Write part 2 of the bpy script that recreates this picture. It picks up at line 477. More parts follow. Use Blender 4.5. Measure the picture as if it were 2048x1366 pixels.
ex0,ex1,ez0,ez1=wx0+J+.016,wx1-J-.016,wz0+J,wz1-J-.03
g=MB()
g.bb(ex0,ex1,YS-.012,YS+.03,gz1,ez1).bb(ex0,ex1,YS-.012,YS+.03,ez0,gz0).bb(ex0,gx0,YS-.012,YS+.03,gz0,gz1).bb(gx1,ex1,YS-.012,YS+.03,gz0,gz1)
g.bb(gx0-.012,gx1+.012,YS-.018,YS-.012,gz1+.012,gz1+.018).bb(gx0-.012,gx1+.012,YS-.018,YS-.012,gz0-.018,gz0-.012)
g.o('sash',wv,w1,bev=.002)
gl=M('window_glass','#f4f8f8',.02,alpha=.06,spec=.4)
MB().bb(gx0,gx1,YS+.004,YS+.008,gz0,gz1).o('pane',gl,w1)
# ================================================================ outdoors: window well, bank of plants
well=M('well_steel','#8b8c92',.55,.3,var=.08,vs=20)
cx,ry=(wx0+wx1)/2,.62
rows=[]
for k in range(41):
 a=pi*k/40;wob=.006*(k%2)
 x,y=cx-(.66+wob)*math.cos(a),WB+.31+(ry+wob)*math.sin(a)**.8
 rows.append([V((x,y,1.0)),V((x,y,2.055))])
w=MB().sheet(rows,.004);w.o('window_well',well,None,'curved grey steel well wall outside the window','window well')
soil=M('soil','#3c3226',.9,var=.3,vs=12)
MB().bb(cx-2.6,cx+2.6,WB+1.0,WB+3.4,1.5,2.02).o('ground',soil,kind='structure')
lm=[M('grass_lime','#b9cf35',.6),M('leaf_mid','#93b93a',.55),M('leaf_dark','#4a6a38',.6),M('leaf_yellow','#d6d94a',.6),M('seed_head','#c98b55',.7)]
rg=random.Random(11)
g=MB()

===

What needs to be done | Please repeat the material above, word for word and in full.

Result |
Write part 2 of the bpy script that recreates this picture. It picks up at line 477. More parts follow. Use Blender 4.5. Measure the picture as if it were 2048x1366 pixels.
ex0,ex1,ez0,ez1=wx0+J+.016,wx1-J-.016,wz0+J,wz1-J-.03
g=MB()
g.bb(ex0,ex1,YS-.012,YS+.03,gz1,ez1).bb(ex0,ex1,YS-.012,YS+.03,ez0,gz0).bb(ex0,gx0,YS-.012,YS+.03,gz0,gz1).bb(gx1,ex1,YS-.012,YS+.03,gz0,gz1)
g.bb(gx0-.012,gx1+.012,YS-.018,YS-.012,gz1+.012,gz1+.018).bb(gx0-.012,gx1+.012,YS-.018,YS-.012,gz0-.018,gz0-.012)
g.o('sash',wv,w1,bev=.002)
gl=M('window_glass','#f4f8f8',.02,alpha=.06,spec=.4)
MB().bb(gx0,gx1,YS+.004,YS+.008,gz0,gz1).o('pane',gl,w1)
# ================================================================ outdoors: window well, bank of plants
well=M('well_steel','#8b8c92',.55,.3,var=.08,vs=20)
cx,ry=(wx0+wx1)/2,.62
rows=[]
for k in range(41):
 a=pi*k/40;wob=.006*(k%2)
 x,y=cx-(.66+wob)*math.cos(a),WB+.31+(ry+wob)*math.sin(a)**.8
 rows.append([V((x,y,1.0)),V((x,y,2.055))])
w=MB().sheet(rows,.004);w.o('window_well',well,None,'curved grey steel well wall outside the window','window well')
soil=M('soil','#3c3226',.9,var=.3,vs=12)
MB().bb(cx-2.6,cx+2.6,WB+1.0,WB+3.4,1.5,2.02).o('ground',soil,kind='structure')
lm=[M('grass_lime','#b9cf35',.6),M('leaf_mid','#93b93a',.55),M('leaf_dark','#4a6a38',.6),M('leaf_yellow','#d6d94a',.6),M('seed_head','#c98b55',.7)]
rg=random.Random(11)
g=MB()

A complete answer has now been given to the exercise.